5. Personalize multiple touchpoints

Following up with prospects is one of the most challenging parts of the sales process. You need to know what to say and find the right time to say it. You want to keep your prospects engaged, but you don’t want to annoy them either. How can you reach customers in a way that they will respond quickly, thereby reducing your sales cycle?

We believe that personalization is the key to success, but it’s not just about sending a customized email or text message. It’s about making sure every interaction with your customers feels personal and human. It allows you to connect with your prospects on a deeper level and make them feel valued and important to your business. For example, Klenty’s Cadence Playbook feature automates and lets you send the right message to the right prospect at the right time through personalized execution.
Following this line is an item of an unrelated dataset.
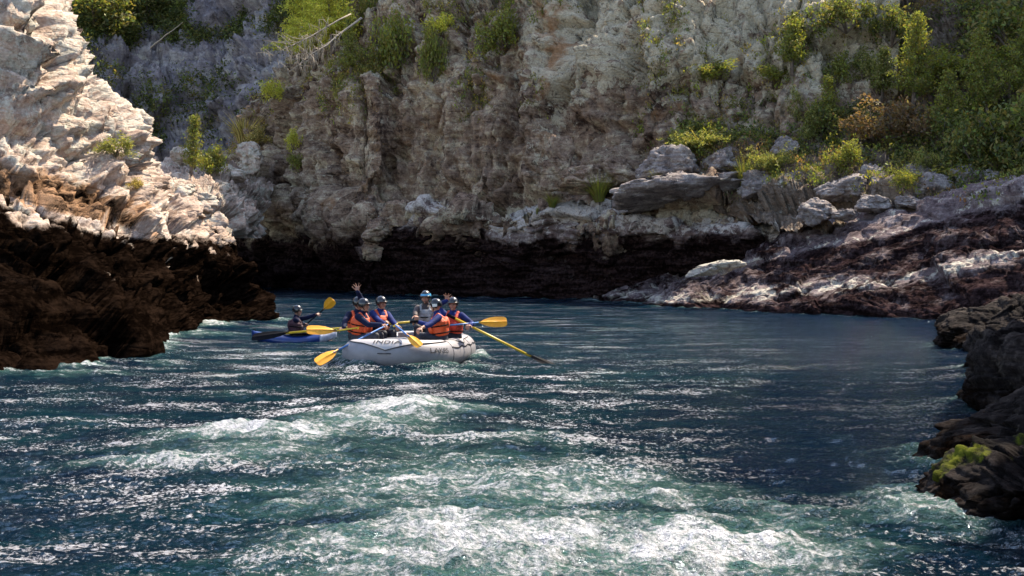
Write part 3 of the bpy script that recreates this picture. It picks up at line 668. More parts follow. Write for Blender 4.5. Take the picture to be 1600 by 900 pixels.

It will help identify the intent levels of the prospects and put you in total control of your follow-ups.

6. Training AEs and SDRs

Create sales decks, sales kits, and other documents to guide your team through the sales process. Of course, you cannot create them all. Task your marketing team to create it for you. You can also keep a close eye on each team member’s metrics as they get used to your sales cycle. 

What’s more, you can also put your CRM software to use for this. Using a CRM, you can create reports to analyze the performance of your sales team, such as lead response time, activities, deals closed, and more. 

Doing this, you may find that certain reps are facing headwinds at specific stages of the sales cycle. If this is the case, be sure to offer them additional resources and support and allow them to shadow and learn from high-performing sales reps.

Final Thoughts

The biggest issue most companies face is getting a lead to say, “Yes,” more quickly. In other words, most of them are grappling with ways to shorten their sales cycle. However, making a sales cycle shorter is not rocket science anymore. All you need to do is a series of strategic but deliberate tweaks to various stages in your sales pipeline that will convert a prospect to a closed deal quicker. And this will translate to more revenue for your business.